Essentially this thesis revolves around three core variables:
- The quality of management
- Continued high quality credit analysis, and
- Appropriately pricing their loans to compensate for the risk involved
CSE's experienced and shareholder friendly management team has a long and successful paper trail of generating above average wealth (ROIC) for it's shareholders. Management has mentioned many times that their experience ('98) during previous periods of distress and capital markets upheaval has played a large role in forming CSE's current operating model and competitive strategy (a model founded on conservative lending and liquidity practices). Mgmt. teams that share my enthusiasm for looking at the downside (with an eye towards preserving principal) first and foremost, especially before considering any potential upside, are near and dear to my heart, especially in this business. Additionally, Mgmt. eats their own cooking which I find especially insightful/important for spread lenders...where quality of underwriting is everything over the long term. My take is that mgmt's significant stake goes a long way towards ensuring that intelligent underwriting will not give way to myopic short term policies typical of young and fast growing lenders...such as when loan quantity is put before quality (profitability), as these type of companies relax credit standards in order to expand too quickly. Incentives are intelligently alligned across the board.
Credit analysis at CSE is best in class. Their two pronged approach regarding profitable underwriting is unique, and in my opinion brilliant. A quick review of their track record proves this, and can be seen in their current reserve for loan losses, which covers roughly two and a half years of potential credit losses at their current rate. CSE has two seperate business units review all potential loans. The first unit will do a typical review of the co's in questions ability to pay based on estimated future cash flows, earning power, etc. (your standard due dilligence review). The second unit (capital analytics) evaluates every potential loan through the eyes of a forensic accountant, hoping to uncover any and all financial shenanigans or overly generous assumptions within the business in questions financials that the first unit may have missed within their evaluation. By institutionalizing a screening process that includes both an enterprising as well as defensive evaluation of every loan in which they underwrite, investors in CSE should expect underwriting results to look in the future, very much like they have in the past...i.e. nothing short of outstanding.

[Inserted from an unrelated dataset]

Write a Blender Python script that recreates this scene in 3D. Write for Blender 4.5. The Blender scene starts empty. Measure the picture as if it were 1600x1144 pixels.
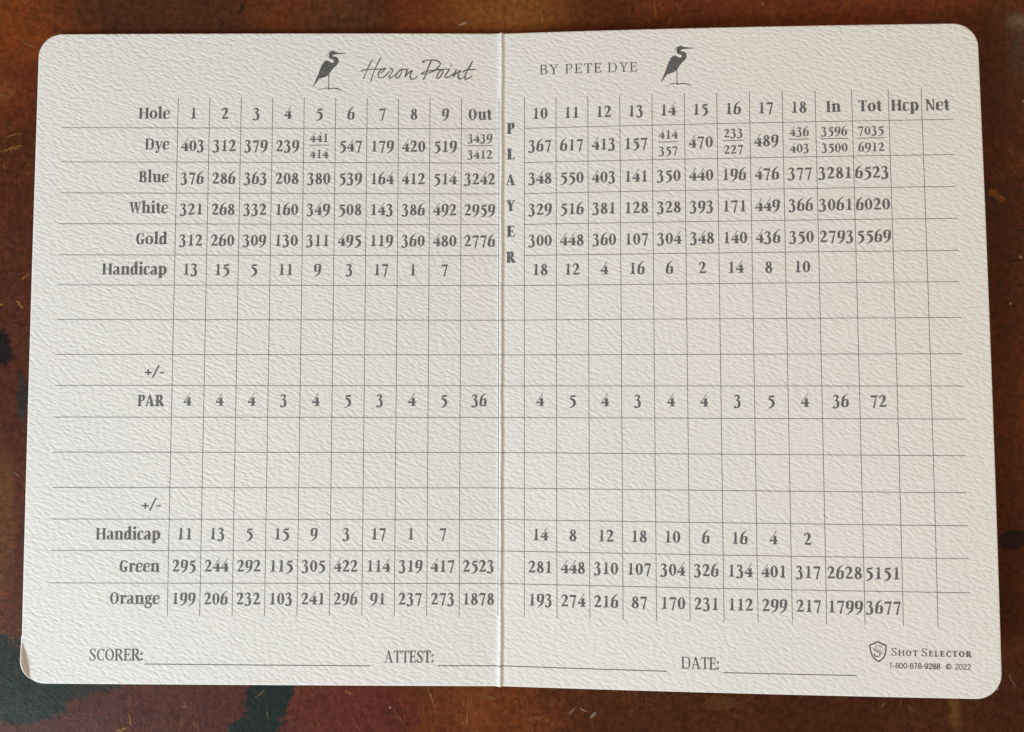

When you put each piece of this very attractive puzzle together (mgmt., best in class credit analysis, focus on profitability, etc.) it should be relatively easy to come to the conclusion that CSE will continue to appropriately price its loans relative to the risk inherent within each.
The bottom line is:
Any increase in CSE's funding costs resulting from the shutdown within the capital markets (in which we are currently experiencing), in my opinion will easily be passed on to its loan customers, therefore allowing the company to benefit from increasing yields as competitive pressures decrease. More, if not most importantly, CSE over the most recent quarter has shown it's ability to access capital exactly when it is most difficult to do so, and at attractive relative rates. Put a little differently, during periods of widening credit spreads, CSE was able to access capital very easily, something many financial companies have not been able to do in this environment. Putting more capital to use when the benefits are increasing is exactly what this company has set out to do...something it's founders have long envisioned, indeed, they created this unique business model for this exact purpose.
No matter which way you slice it, CSE represents the type of compelling investment opportunity intelligent investors constantly search to uncover. The market truly has thrown the baby out with the bathwater...in this case, giving investors the opportunity for incredible risk adjusted long term returns with minimul chance of permanent capital loss (heads I win, tails I don't lose much...Dhando!!). Assuming very conservative growth in it's dividend from today's level (of roughly $2.40 per share) of 5% over the next five years, 3% growth in years 6-10, and a 1% growth for the years thereafter, the company would be worth roughly $21 per share using a 15% discount rate. This seems likely, if not absurdly so, considering the company continues to make quality loans and good investments, has access to capital during the toughest of times, will have access to demand deposits from Tier One to lower its cost of funding, as well as the ability to charge higher prices for it's loans to compensate for the risk it takes. My bet is that Capitalsource and its savvy management team do considerably better.
Very good post! Thanks for all the work!
I've been pleased with this pick.
I just have one question. How is it possible for CSE to pay out more than 2.5 times their income in dividends and remain stable?
jatudrei beat me to the question...Certainly the dividend will be reduced if it currently is paying out 260% of earnings as a dividend. That said, you have to evaluate your purchase based upon no dividend or a severely reduced dividend (maybe 1% yield or something).
ding, ding, ding, 10 points for Gryffindor!